Taking the bite out of the Big Apple

Manhattan throws a long gray shadow as I drive toward it from Bedford, its spires looming in the distance well before I pass through its wall of jaw-like tollbooths. I am a would-be empty-nester, trying to re-acquaint myself with an old friend, and it’s not easy. I have anything but a New York state of mind.
 
As a dutiful wife, however, I will follow my husband anywhere, including to a city apartment we’ll be living in during the week. After 23 years of commuting, my better half is ticking off the days until he can wake up minutes from his office and at a reasonable hour.
 
In preparation for a life spent between a city rental and a weekend home in Bedford, I engaged the serv­ices of a Katonah friend, who proclaimed to be an expert on all things New York. She offered me a few lessons in “liking” Manhattan. Friends thought it was funny, this need of mine to have someone teach me the ropes about a place I once inhabited.
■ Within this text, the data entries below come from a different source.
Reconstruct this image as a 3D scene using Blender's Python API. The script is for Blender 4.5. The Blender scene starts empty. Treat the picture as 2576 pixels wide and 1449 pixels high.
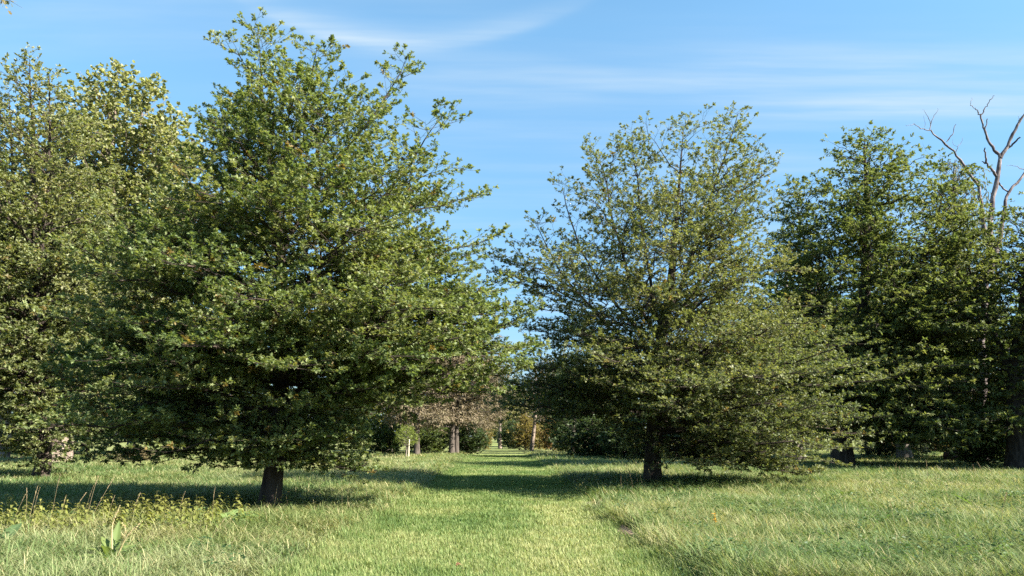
import bpy, math, random
import numpy as np
from mathutils import Vector, Matrix

scene = bpy.context.scene
C = scene.collection

# ------------------------------------------------------------------ camera
CAM_H = 1.65
FX = 1910.0                      # focal length in pixels of a 2576 px wide view
HOR = 1100.0                     # row of the horizon in that view
PITCH = math.atan((HOR - 724.5) / FX)
cam_d = bpy.data.cameras.new('camera')
cam_d.sensor_width = 36.0
cam_d.lens = 36.0 * FX / 2576.0
cam_d.clip_start = 0.1
cam_d.clip_end = 5000
cam = bpy.data.objects.new('camera', cam_d)
C.objects.link(cam)
cam.location = (0, 0, CAM_H)
cam.rotation_euler = (math.pi / 2 + PITCH, 0, 0)
scene.camera = cam

# ------------------------------------------------------------------ light
SUN_AZ = math.radians(113)       # clockwise from +Y
SUN_EL = math.radians(37)
sun_d = bpy.data.lights.new('sun', 'SUN')
sun_d.energy = 4.6
sun_d.angle = math.radians(0.53)
sun_d.color = (1.0, 0.93, 0.81)
sun = bpy.data.objects.new('sun', sun_d)
C.objects.link(sun)
S = Vector((math.cos(SUN_EL) * math.sin(SUN_AZ), math.cos(SUN_EL) * math.cos(SUN_AZ), math.sin(SUN_EL)))
sun.rotation_euler = S.to_track_quat('Z', 'Y').to_euler()
sun.location = S * 60

scene.view_settings.view_transform = 'Standard'
scene.view_settings.look = 'None'
scene.view_settings.exposure = 2.22
scene.view_settings.gamma = 1.0
scene.view_settings.use_curve_mapping = False
scene.cycles.max_bounces = 9
scene.cycles.diffuse_bounces = 6
scene.cycles.glossy_bounces = 2
scene.cycles.transmission_bounces = 6
scene.cycles.transparent_max_bounces = 4
scene.cycles.caustics_reflective = False
scene.cycles.caustics_refractive = False
scene.cycles.use_denoising = False
scene.render.film_transparent = False

SKY_STRENGTH = 0.07
w = bpy.data.worlds.new('World')
scene.world = w
w.use_nodes = True
nt = w.node_tree
nt.nodes.clear()


def nd(tree, typ, **kw):
    n = tree.nodes.new(typ)
    for k, v in kw.items():
        setattr(n, k, v)
    return n


def mth(tree, op, a, b=None, c=None, clamp=False):
    n = tree.nodes.new('ShaderNodeMath')
    n.operation = op
    n.use_clamp = clamp
    for i, x in enumerate((a, b, c)):
        if x is None:
            continue
        if hasattr(x, 'is_linked') or isinstance(x, bpy.types.NodeSocket):
            tree.links.new(x, n.inputs[i])
        else:
            n.inputs[i].default_value = x
    return n.outputs[0]


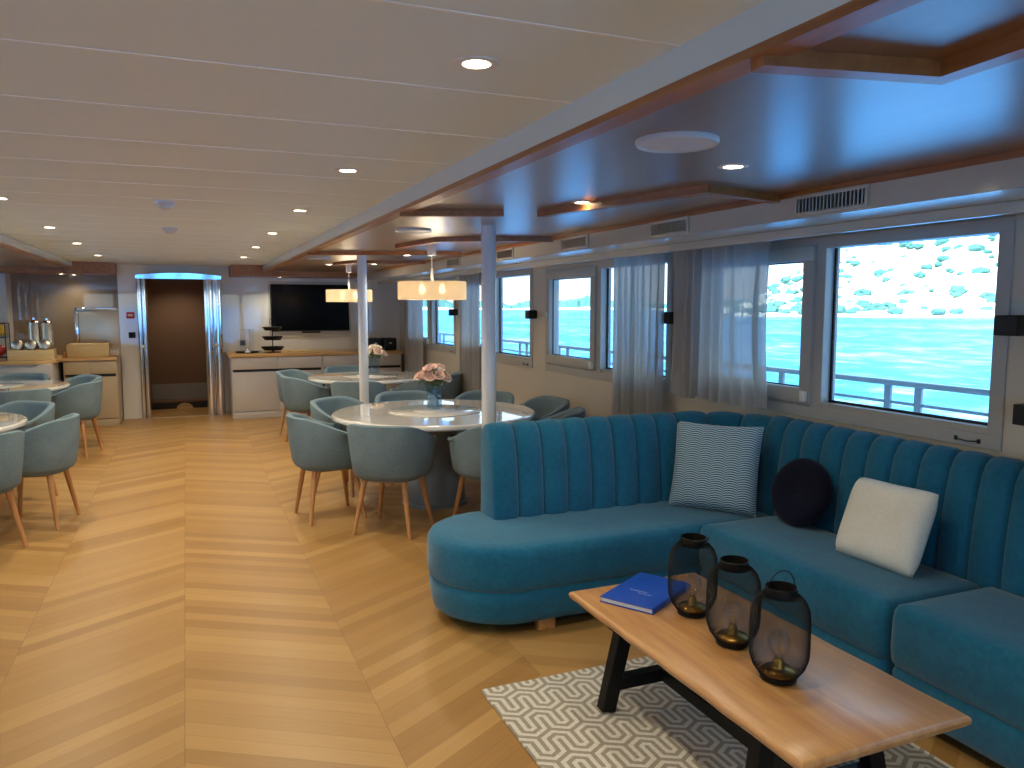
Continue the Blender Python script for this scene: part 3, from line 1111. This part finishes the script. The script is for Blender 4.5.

But for me, the city is a production and every move an exercise I have to think about beforehand. 
 
On our first lesson, my tutor and I took the train from Bedford Hills. I learned about where to sit and how to choose just the right car. I tried to keep one ear open to hear announcements while letting my mind and body turn to Jello, as other passengers were doing. Suddenly, everyone buzzed alive with energy when the train pulled into the station.
 
My lessons came to an abrupt halt when my teacher decided to move to L.A. That was that. She was gone in two weeks. I never got a chance to learn the subway system, sign up for a library card, or hail a taxi. When I tried cheerily throwing my hat up in the air, à la Mary Tyler Moore, cabbies ignored me. So now I stand in the street like a woman afflicted, contorting and waving every part of my body. 
 
I wasn’t good at being a city person back in my twenties when I “lived in sin” (as my mother was fond of calling it) with my soon-to-be husband—and that apartment was really something to cry about. The rust coming out of the bathroom pipes in those days tended to turn my skin an unappealing shade of orange.
 
Our dog, Ollie, dislikes the change in routine as much as I do. After holding in his business for 24 hours, eyes bulging, he finally relented. I chose a discreet corner of a building for him to relieve himself, but his backward glance said it all: “You want me to go here?” Poor thing. Then he vomited up the ostrich-oil doggie treat a nice man gave him at Union Square Farmers Market. 
 
I wasn’t doing much better. Plastic bags containing apples, cider, and cheese cut lacerations in my hand as we walked the six blocks back to the apartment. One could make a career move out of hunting and gathering supplies in the city. It occurred to me that all I needed was a mugging and a purse-snatching to round out the New York experience. 
 
Or maybe just a good dose of old habits. My daughter can’t afford to live on her own on her entry-level city salary, so she is occupying the new rental apartment, too. My son can’t afford to live in Manhattan at all on the salary he isn’t getting, so he is living in Bedford. Which means no matter where I go, I still have assorted underwear to wash, shoes to trip over, and a host of adolescent life stories to mull over. 
 
And, whether I’m in Bedford or Manhattan, the nightly question remains: “Mom, what’s for dinner?” The only difference now is how to make it happen.